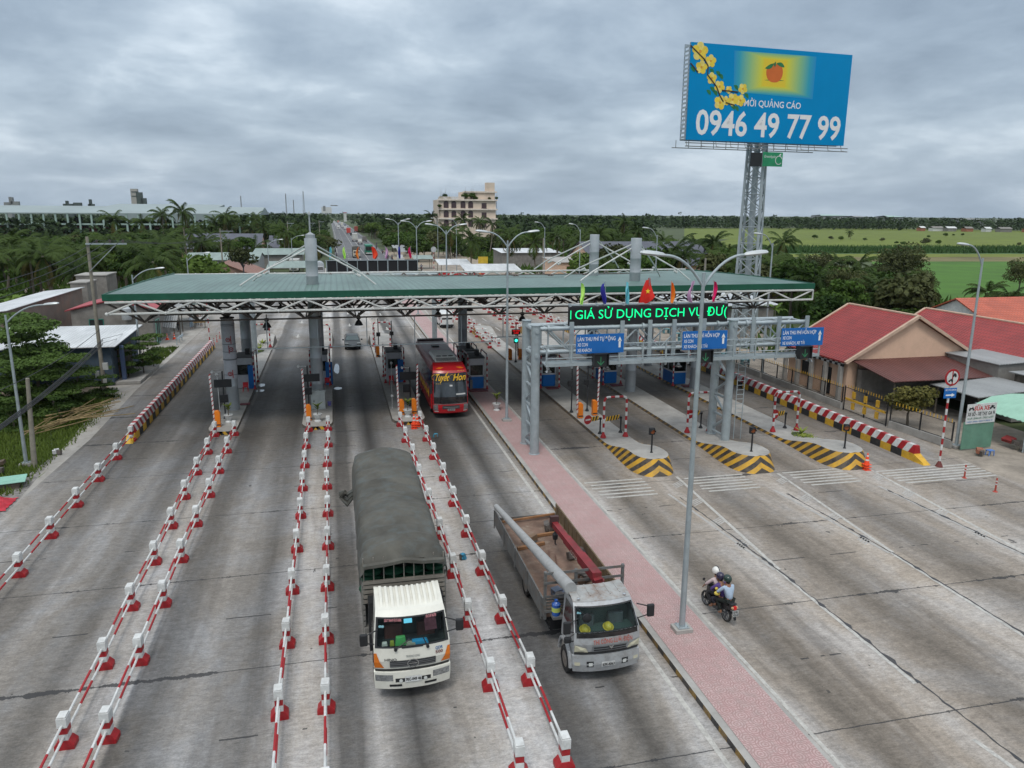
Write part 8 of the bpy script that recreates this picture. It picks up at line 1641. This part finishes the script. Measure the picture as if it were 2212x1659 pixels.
scatter(32, (50, 150), (175, 420), broad, 3, 7, .9, 1.4, 'broadleaf tree among the palms behind the slate roof', 'broadleaf trees behind the slate roof')
scatter(36, (42, 100), (84, 150), palm, 4.5, 10, .9, 1.2, 'coconut palm in the thicket between canopy and rice fields', 'palms by the rice fields')
scatter(48, (44, 105), (78, 140), broad, 3, 7, .9, 1.35, 'grey green tree in the thicket between canopy and rice fields', 'thicket trees by the rice fields')
scatter(12, (60, 84), (62, 90), broad, 1.6, 3.2, .4, .6, 'low dark bush behind the red tiled houses', 'bushes behind the red roofs')
for i, (x, y, Y, s_, lb) in enumerate(((1160, 740, 112, 1.45, 'tall airy tree standing in front of the bright green field'), (1350, 860, 104, .8, 'lower airy tree right of the tall one'), (430, 760, 112, 1.05, 'olive grey tree right of the canopy end'), (700, 900, 92, 1., 'olive grey tree above the first red roof'), (2190, 800, 100, .9, 'tree cut by the right edge of the photo before the field'), (980, 830, 108, .9, 'dark tree below the tall airy one'))):
    p = K('D', x, y, Y); mk_tree('airy_tree', lb, 'tree', p.x, Y, max(3, p.z), s_*.95, AIR[0], AIR[1], 6)
for i, (x, y, Y, s_) in enumerate(((1370, 500, 340, .8), (1480, 510, 340, .5), (1180, 505, 330, .45), (1125, 495, 340, .35), (1000, 475, 380, .5), (640, 485, 400, .55), (850, 480, 390, .4), (420, 465, 420, .6), (560, 470, 410, .5), (1540, 440, 470, .6), (1610, 440, 480, .35), (1690, 435, 480, .45), (2170, 530, 320, .4), (1400, 455, 440, .4))):
    p = K('D', x, y, Y); broad('dark bush standing out in the rice fields', p.x, Y, max(.8, 1.7*s_+.4), s_, 'bushes in the rice fields')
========
- **Goal**:
Without the pictures, repeat the listing above exactly.

- **Answer to this exercise**:
Write part 8 of the bpy script that recreates this picture. It picks up at line 1641. This part finishes the script. Measure the picture as if it were 2212x1659 pixels.
scatter(32, (50, 150), (175, 420), broad, 3, 7, .9, 1.4, 'broadleaf tree among the palms behind the slate roof', 'broadleaf trees behind the slate roof')
scatter(36, (42, 100), (84, 150), palm, 4.5, 10, .9, 1.2, 'coconut palm in the thicket between canopy and rice fields', 'palms by the rice fields')
scatter(48, (44, 105), (78, 140), broad, 3, 7, .9, 1.35, 'grey green tree in the thicket between canopy and rice fields', 'thicket trees by the rice fields')
scatter(12, (60, 84), (62, 90), broad, 1.6, 3.2, .4, .6, 'low dark bush behind the red tiled houses', 'bushes behind the red roofs')
for i, (x, y, Y, s_, lb) in enumerate(((1160, 740, 112, 1.45, 'tall airy tree standing in front of the bright green field'), (1350, 860, 104, .8, 'lower airy tree right of the tall one'), (430, 760, 112, 1.05, 'olive grey tree right of the canopy end'), (700, 900, 92, 1., 'olive grey tree above the first red roof'), (2190, 800, 100, .9, 'tree cut by the right edge of the photo before the field'), (980, 830, 108, .9, 'dark tree below the tall airy one'))):
    p = K('D', x, y, Y); mk_tree('airy_tree', lb, 'tree', p.x, Y, max(3, p.z), s_*.95, AIR[0], AIR[1], 6)
for i, (x, y, Y, s_) in enumerate(((1370, 500, 340, .8), (1480, 510, 340, .5), (1180, 505, 330, .45), (1125, 495, 340, .35), (1000, 475, 380, .5), (640, 485, 400, .55), (850, 480, 390, .4), (420, 465, 420, .6), (560, 470, 410, .5), (1540, 440, 470, .6), (1610, 440, 480, .35), (1690, 435, 480, .45), (2170, 530, 320, .4), (1400, 455, 440, .4))):
    p = K('D', x, y, Y); broad('dark bush standing out in the rice fields', p.x, Y, max(.8, 1.7*s_+.4), s_, 'bushes in the rice fields')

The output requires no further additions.